現実世界そのものを対象にして、ロボットを作ればいいじゃないかという声が聞こえそうだ。しかし、現実世界そのものを単純化しないで扱うことは、複雑さを増やすだけだと思う。ロボットを使う場合、努力の大部分がささいな問題を解くために使われるという場合が多い。コップを持ちあげたいとする。このとき、膨大な処理が行われる。ロボットはカメラの映像からコップを認識し、コップまでの距離やコップに液体が入っているかどうかなどを検出しなければならない。さらに自由度の大きいロボットアームを動かして、コップを落としたりしないように持ちあげなければならない。

このような問題に注力するあまり、別の問題を見落としてしまう。例えば、ロボットが人間に水を飲ませるたいとしよう。ロボットが行わなければならないのは、コップを探し、それを持ち上げ、持ったままで水道まで行き、蛇口をひねって水を注ぎ、水がコップから出ないように注意を払いながら人間のそばに行き、水を入ったコップを渡すことである。この一連の行動をロボットが自分で計画し、実行するには、優れた知能が必要である。しかし、ここで使われた知能はコップを持ち上げるのに使われた、現実世界の複雑さが困難さの原因となっている課題とは質的に異なるのではないかと思う。両方が重要なのだが、現実世界でロボットを動かす場合、コップを持ち上げるだけで手一杯になり、もう一方の側面については注意がおろそかになる。

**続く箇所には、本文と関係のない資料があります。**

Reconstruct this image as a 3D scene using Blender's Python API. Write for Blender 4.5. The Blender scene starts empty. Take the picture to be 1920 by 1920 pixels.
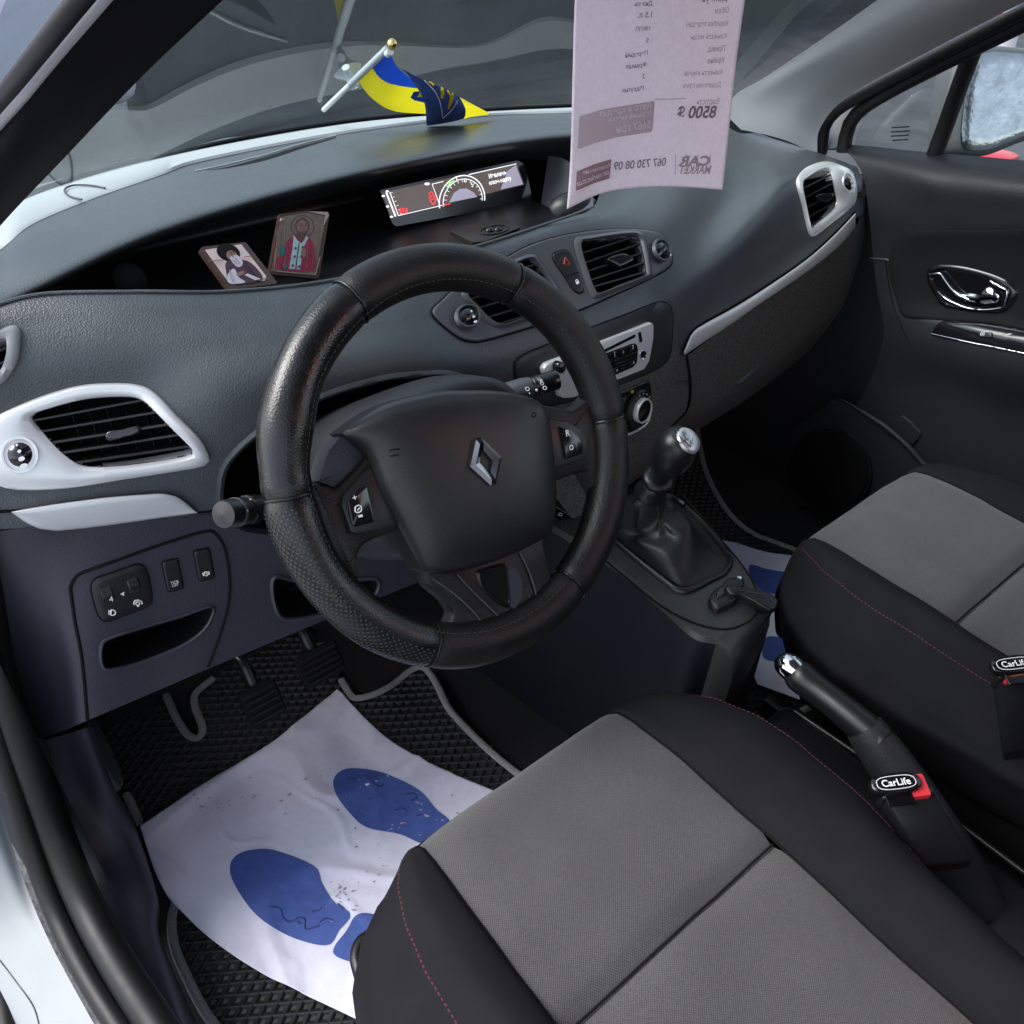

もちろん、だからといって現実世界の複雑さ、不確かさをまるっきり無視した、記号処理の世界を支持するわけではない。マイクロワールドは現実世界と記号処理の世界という両極端の中心に位置する。コップを動かすことには複雑なパターン認識や運動制御が必要だが、その複雑は現実世界に比べて大きく単純化されている。これにより、コップを動かすことと、より高次の行動計画の問題とを同時に取り扱うことが可能になる。

というわけで、マイクロワールドは重要だということを主張したい。特に、言語の意味論を考える場合、最も有望なアプローチだと思う。言葉の意味は世界に関して何かを表現している。それは心的世界でも良いし、外界でもよい。だから、言葉の意味を理解するためにはそれが表現する世界がどのようなものであるかを確かめなければならない。マイクロワールドはこの目的のためにうってつけである。言葉を理解するときには、言葉が表す世界を再現する。